**What is expected**
Filter out everything except lines holding "Blender".

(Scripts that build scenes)
-- Start --

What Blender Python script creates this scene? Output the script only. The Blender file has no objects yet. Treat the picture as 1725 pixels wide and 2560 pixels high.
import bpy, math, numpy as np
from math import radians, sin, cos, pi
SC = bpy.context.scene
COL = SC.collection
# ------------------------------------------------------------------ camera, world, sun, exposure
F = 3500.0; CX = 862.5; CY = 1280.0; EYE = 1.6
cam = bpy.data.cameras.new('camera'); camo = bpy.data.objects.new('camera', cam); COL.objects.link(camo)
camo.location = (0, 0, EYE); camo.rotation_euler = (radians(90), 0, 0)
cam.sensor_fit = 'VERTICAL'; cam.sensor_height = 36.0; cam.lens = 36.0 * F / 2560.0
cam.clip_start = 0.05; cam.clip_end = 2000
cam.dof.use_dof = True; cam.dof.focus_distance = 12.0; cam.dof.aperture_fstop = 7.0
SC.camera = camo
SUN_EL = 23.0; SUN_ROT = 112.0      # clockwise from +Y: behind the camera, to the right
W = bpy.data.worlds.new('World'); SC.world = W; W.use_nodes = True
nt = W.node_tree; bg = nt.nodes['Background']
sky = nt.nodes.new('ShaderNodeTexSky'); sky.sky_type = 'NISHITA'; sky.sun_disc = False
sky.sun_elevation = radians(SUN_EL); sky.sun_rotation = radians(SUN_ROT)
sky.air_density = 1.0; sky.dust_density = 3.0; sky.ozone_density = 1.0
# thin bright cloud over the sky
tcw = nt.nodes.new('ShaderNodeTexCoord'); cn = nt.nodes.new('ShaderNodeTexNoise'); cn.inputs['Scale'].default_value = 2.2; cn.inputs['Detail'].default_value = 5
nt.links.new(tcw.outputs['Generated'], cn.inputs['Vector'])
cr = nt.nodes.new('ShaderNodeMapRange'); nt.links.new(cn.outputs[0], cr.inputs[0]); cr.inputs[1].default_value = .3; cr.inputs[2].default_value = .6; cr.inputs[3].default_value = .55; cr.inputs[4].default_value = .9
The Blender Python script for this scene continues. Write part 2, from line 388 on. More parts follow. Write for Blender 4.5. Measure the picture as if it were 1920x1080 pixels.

-- End --

**Answer to this problem**
What Blender Python script creates this scene? Output the script only. The Blender file has no objects yet. Treat the picture as 1725 pixels wide and 2560 pixels high.
The Blender Python script for this scene continues. Write part 2, from line 388 on. More parts follow. Write for Blender 4.5. Measure the picture as if it were 1920x1080 pixels.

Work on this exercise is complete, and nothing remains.